Eventually there will be one. Maybe this is it right now. It's looking pretty sketchy out there. When it comes, each one of these guys will be like you and say SEE, SEE? I WAS RIGHT.

Yes, if your clock is stopped on midnight eventually it will be midnight and you can have your moment of glory and say see? This clock WORKS. Then it is over and it's back to being wrong for 11 hours, 59 minutes and 59 seconds.

All those end of the world types kept people out of the market that has been going up and up. You can't time it.

But what you can do is manage risk. Note, you don't control it. You manage it. You will get stung when everyone else gets burned. You will do nicely when everyone else is shining bright. But if you manage your risk your investment will grow and you will not be one of those guys who is knocked out of the game and that is the first rule.

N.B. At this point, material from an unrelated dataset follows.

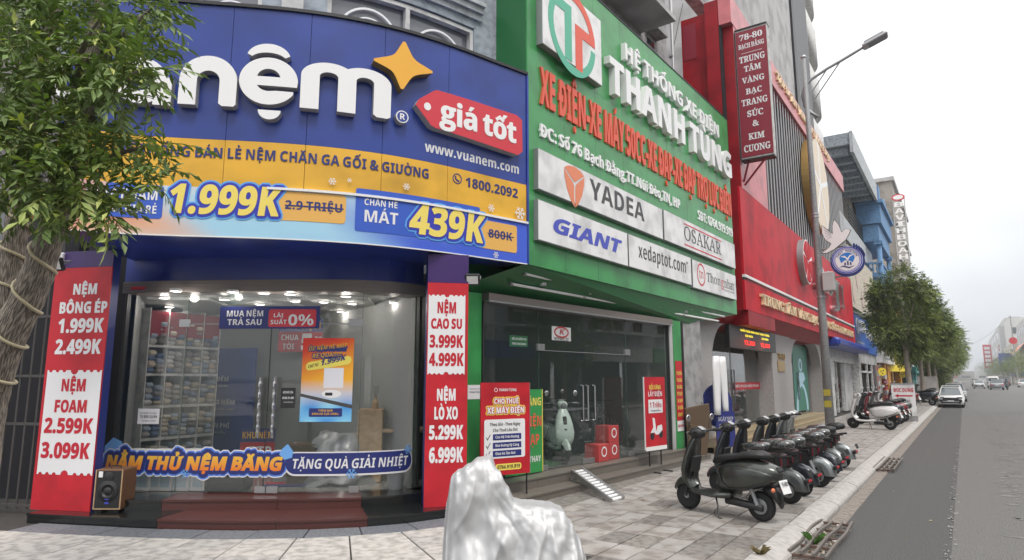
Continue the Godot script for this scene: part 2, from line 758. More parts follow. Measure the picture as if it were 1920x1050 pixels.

Don't get knocked out by making foolish, risky decisions, based on lack of information, and lack of understanding, especially those that are gambles.

In a rising market the right move is to not take it all out (try to time the market) or put it all in (try to time the market) but to leave enough in to ride the wave, while meanwhile peeling off high risk and moving into low risk and balancing out the portfolio. In the opposite market as the market ages, buy into risk that will benefit when the economy bounces.

Now is not the time to buy AC. The time to buy AC was at the one dollar levels. Like where I bought it. I flushed it out when I tripled my money then I walked.

I don't try to time the top. I saw my opportunity, made good money, walked. Let the guys who are planning on holding to the top do so. Only one guy gets to sell at the top.

Ultimately airlines are stupid investments and what goes up will come down. It's just the sheep that run in at the end and lose all their money. I've been raising cash, no more investments, for a while now. Making sure that when the tide turns and everything falls apart, like it will for sure, I will have the means to pick up people's broken plans and make some money off it.